Написано в феврале 1924 года .
Александр Бобраков-Тимошкин
О ЛАДИСЛАВЕ КЛИМЕ
«Удивительная картина: прямо посреди цивилизованной Европы, в „приличной“ и рассудительной Чехии прошлого столетия появился человек, который решил стать Богом — и, судя по всему, ему это удалось», — написал чешский критик Виктор Шлайхрт о своем соотечественнике Ладиславе Климе (1878–1928). При жизни известный паре десятков друзей и почитателей, умерший в нищете и не издавший до самой смерти ни одного художественного произведения — он действительно стал чем-то вроде бога для деятелей чешского андеграунда 1960-80-х, в черном юморе и парадоксальных идеях «философа-поэта» находивших отдушину в годы «развитого социализма», а в его образе жизни видевших параллели с собственной судьбой.

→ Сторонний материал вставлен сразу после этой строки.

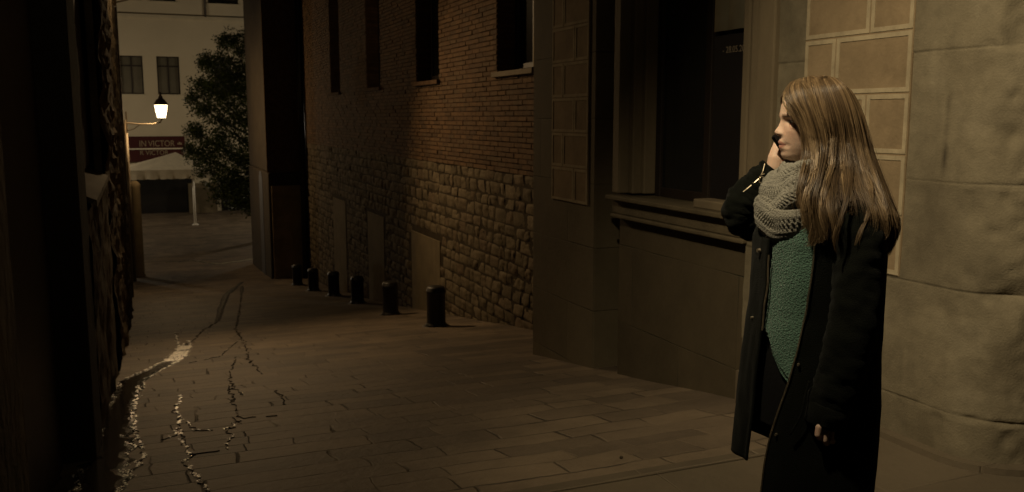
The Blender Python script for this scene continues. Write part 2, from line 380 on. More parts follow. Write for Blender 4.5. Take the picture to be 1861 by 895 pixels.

Современные чешские интеллектуалы ценят Климу в первую очередь как личность, воплощение «абсолютного бунта со всеми его крайними последствиями» (драматург Милан Ухде), «совершенной свободы, которую возможно осуществить, не обращая внимания на условия жизни и так называемый здравый смысл» (Виктор Шлайхрт) и как оригинального писателя; мало кто читает его философские работы. Но Клима (сам себя считавший философом — и только им) — тот редкий случай, когда «жизнь» и «творчество» неотделимы друг от друга; запись простым карандашом на клочке бумаги, чудом сохранившаяся в архиве, может иметь ценность трактата, а факт биографии — стать одним из ключей к смыслу романа.